The Peak In Government? A Low In Interest Rates?

We have warned that capital is in a flight to quality, therefore creating the bubble in government paper. We also warned that the bond market on the long-term peaked in April/May and that we should expect a further rally in the short-end. This significant move has unfolded right before our eyes. The fact that the bonds have peaked in advance, yet we have the short-end rising into this period, reflects the stark reality that capital does not trust government long-term.

The Fed has been warning that they must raise rates to reestablish “normalcy” to the yield curve. No one in their right mind should be buying long-term paper at these rates. The capital has been heading into an even shorter investment cycle, and this presents a highly dangerous potential on the horizon.

What is the concern?

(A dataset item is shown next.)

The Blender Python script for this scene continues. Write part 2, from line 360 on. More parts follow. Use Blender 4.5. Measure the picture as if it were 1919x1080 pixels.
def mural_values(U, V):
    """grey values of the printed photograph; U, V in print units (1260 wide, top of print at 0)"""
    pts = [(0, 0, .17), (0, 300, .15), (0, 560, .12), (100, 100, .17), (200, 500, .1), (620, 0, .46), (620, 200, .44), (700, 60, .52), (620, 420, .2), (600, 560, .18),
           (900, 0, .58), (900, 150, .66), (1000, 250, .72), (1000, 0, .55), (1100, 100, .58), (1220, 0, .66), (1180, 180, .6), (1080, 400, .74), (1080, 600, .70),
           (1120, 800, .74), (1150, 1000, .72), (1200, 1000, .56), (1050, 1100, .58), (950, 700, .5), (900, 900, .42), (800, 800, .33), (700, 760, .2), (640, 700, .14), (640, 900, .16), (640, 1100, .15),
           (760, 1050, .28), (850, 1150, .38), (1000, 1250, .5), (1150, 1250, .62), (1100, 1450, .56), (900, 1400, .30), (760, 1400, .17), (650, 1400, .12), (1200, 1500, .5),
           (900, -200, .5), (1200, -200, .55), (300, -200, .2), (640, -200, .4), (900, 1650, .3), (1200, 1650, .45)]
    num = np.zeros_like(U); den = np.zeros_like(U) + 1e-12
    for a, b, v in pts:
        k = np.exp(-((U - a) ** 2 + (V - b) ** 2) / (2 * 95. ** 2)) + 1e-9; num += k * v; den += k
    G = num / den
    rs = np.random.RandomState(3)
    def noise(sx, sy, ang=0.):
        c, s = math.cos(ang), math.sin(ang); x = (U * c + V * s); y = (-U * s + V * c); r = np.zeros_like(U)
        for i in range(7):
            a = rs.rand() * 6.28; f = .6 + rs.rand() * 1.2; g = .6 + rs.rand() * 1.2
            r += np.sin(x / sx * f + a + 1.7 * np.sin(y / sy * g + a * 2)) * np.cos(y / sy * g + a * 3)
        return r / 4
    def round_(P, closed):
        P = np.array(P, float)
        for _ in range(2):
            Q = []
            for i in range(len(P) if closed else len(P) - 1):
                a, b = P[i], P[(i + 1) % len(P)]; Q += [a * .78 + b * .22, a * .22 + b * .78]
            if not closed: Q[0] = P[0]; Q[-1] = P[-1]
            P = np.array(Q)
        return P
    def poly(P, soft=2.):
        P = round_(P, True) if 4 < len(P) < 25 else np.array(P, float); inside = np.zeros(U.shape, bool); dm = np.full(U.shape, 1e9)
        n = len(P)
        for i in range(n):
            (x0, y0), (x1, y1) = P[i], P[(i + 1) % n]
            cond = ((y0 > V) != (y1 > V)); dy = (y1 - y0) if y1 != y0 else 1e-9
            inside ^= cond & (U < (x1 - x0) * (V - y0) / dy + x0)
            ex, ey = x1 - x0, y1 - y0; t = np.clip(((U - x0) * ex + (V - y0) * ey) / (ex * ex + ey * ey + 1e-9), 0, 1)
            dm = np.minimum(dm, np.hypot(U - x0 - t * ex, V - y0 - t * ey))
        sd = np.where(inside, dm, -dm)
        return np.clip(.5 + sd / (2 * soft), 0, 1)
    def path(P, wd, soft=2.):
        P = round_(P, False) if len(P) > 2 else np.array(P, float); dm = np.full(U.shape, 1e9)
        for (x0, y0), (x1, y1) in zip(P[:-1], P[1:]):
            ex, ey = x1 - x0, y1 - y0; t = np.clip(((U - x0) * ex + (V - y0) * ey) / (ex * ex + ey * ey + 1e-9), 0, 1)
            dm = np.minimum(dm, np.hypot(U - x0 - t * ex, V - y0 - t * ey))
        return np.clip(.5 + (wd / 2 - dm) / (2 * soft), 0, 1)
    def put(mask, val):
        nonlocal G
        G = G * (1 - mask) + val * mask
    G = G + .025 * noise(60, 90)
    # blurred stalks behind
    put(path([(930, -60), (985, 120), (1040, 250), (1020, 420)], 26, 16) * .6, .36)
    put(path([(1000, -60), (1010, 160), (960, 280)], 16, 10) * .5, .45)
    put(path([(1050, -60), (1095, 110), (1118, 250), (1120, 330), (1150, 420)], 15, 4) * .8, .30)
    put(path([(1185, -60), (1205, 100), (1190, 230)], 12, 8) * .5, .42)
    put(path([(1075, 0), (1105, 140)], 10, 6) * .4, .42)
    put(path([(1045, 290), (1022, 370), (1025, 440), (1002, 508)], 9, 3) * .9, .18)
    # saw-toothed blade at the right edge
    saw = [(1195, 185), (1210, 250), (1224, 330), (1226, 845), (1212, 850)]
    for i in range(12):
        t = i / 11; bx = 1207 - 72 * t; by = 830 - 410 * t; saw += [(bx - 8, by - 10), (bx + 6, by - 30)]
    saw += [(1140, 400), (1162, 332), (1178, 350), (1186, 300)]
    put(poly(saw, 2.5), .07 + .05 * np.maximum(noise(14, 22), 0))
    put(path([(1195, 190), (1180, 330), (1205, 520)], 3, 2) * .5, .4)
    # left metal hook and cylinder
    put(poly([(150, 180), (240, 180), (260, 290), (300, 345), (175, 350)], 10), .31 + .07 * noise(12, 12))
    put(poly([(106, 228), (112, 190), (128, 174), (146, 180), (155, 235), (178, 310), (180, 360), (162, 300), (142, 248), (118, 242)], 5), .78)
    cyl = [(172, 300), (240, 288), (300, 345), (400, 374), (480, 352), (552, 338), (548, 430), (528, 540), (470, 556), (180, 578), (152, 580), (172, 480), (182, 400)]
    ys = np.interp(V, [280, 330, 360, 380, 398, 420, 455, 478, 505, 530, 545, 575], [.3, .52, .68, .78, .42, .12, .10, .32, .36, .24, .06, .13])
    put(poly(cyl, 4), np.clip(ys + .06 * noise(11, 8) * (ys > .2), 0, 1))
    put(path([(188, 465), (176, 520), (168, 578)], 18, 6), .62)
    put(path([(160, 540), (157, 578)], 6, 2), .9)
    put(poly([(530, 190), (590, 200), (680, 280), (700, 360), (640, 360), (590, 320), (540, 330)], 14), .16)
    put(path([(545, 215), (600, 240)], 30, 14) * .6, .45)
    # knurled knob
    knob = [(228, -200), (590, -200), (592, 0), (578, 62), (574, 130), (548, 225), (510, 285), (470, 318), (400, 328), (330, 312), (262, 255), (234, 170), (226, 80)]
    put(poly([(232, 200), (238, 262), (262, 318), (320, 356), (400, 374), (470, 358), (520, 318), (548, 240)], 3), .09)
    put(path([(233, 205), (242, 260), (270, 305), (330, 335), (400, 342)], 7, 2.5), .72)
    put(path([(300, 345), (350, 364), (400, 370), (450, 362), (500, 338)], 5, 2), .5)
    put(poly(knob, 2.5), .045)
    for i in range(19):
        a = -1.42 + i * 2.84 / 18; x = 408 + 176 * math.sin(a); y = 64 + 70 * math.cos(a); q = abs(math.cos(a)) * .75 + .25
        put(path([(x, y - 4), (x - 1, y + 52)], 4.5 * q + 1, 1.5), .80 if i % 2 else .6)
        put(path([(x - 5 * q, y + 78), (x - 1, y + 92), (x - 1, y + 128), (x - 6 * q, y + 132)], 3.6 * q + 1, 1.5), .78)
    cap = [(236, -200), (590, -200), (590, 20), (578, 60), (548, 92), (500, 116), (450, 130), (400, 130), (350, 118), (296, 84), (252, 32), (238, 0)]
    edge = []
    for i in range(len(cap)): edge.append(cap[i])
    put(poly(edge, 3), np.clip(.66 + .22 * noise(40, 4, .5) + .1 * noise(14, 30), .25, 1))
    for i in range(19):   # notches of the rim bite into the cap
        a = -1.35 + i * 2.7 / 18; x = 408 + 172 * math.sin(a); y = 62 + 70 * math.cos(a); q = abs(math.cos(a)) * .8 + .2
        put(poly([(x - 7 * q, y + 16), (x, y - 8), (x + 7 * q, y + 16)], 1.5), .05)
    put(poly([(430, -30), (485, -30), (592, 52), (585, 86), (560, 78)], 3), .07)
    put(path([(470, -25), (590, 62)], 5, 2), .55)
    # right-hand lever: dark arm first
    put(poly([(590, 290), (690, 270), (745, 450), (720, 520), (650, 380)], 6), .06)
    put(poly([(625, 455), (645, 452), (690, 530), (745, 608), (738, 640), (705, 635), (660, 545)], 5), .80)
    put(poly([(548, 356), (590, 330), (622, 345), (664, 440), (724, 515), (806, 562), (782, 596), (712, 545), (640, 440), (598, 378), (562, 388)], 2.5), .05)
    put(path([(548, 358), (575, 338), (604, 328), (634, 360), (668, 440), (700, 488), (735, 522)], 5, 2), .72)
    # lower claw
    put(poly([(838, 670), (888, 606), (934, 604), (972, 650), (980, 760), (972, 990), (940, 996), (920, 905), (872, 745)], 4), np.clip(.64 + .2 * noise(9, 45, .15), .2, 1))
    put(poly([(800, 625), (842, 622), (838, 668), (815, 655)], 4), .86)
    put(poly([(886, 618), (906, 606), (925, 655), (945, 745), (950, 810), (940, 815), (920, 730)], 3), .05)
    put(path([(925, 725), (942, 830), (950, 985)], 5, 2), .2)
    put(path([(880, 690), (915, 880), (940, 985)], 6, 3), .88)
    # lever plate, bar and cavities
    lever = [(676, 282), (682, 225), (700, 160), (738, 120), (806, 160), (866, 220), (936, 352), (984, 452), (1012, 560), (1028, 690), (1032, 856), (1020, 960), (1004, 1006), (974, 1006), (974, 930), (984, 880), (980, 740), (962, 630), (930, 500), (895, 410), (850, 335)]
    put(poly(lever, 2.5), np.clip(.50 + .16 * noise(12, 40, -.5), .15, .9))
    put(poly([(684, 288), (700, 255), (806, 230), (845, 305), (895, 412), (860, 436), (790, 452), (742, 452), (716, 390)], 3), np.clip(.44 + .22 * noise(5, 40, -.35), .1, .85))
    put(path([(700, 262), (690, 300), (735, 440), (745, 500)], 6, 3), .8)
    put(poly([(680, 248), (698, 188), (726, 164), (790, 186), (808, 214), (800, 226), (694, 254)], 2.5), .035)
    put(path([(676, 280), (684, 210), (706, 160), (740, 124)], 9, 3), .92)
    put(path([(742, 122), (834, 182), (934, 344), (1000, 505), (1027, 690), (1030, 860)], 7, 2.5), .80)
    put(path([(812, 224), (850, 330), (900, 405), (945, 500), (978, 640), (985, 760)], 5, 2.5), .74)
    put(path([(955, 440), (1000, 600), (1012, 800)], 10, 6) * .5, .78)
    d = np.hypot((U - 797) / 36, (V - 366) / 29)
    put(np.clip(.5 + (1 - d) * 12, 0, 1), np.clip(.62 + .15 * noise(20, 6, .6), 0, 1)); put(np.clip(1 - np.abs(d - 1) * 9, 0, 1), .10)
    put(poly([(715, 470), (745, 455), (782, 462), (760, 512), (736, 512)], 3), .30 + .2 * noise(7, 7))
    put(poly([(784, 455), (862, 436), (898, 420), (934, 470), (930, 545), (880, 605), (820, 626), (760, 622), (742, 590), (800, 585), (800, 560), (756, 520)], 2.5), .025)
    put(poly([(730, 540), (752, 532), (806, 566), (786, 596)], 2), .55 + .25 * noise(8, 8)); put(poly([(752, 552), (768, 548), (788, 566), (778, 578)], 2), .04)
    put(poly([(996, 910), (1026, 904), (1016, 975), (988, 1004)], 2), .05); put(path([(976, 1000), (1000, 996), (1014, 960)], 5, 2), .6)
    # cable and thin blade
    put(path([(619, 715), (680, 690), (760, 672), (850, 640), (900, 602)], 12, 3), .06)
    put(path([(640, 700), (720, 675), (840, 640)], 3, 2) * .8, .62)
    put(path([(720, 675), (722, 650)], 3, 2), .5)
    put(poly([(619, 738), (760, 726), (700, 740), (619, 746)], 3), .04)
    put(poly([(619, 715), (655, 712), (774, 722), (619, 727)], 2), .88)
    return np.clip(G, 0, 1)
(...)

With capital consolidating into short maturities, this means that any change in rates will have a far more immediate impact upon the sovereign debts of all nations. The typical dollar bears say, “Oh, well China sold a huge amount of bonds!” and they twist this into somehow being bearish for the dollar. China is following the trend: sell long-term and move short-term.

We can see that volatility beginning to rise from October moving forward. We are looking at a panic cycle that appears in the U.S. Fed funds by February, followed by another next August.

This is confirming the change in trend that we see with 2015.75. It is not a monumental crash in stocks, nor is it the end of the world with the blood moon. This is the peak in government. As time begins to move forward, you will look back at this turning point as rather significant. It may be more than an announcement that there is water on Mars. We have had so many things happen this week, right down to a meeting between Obama and Putin at the United Nations.

So grab a drink. You might need one as we start to move forward away from the change in trend — 2015.75.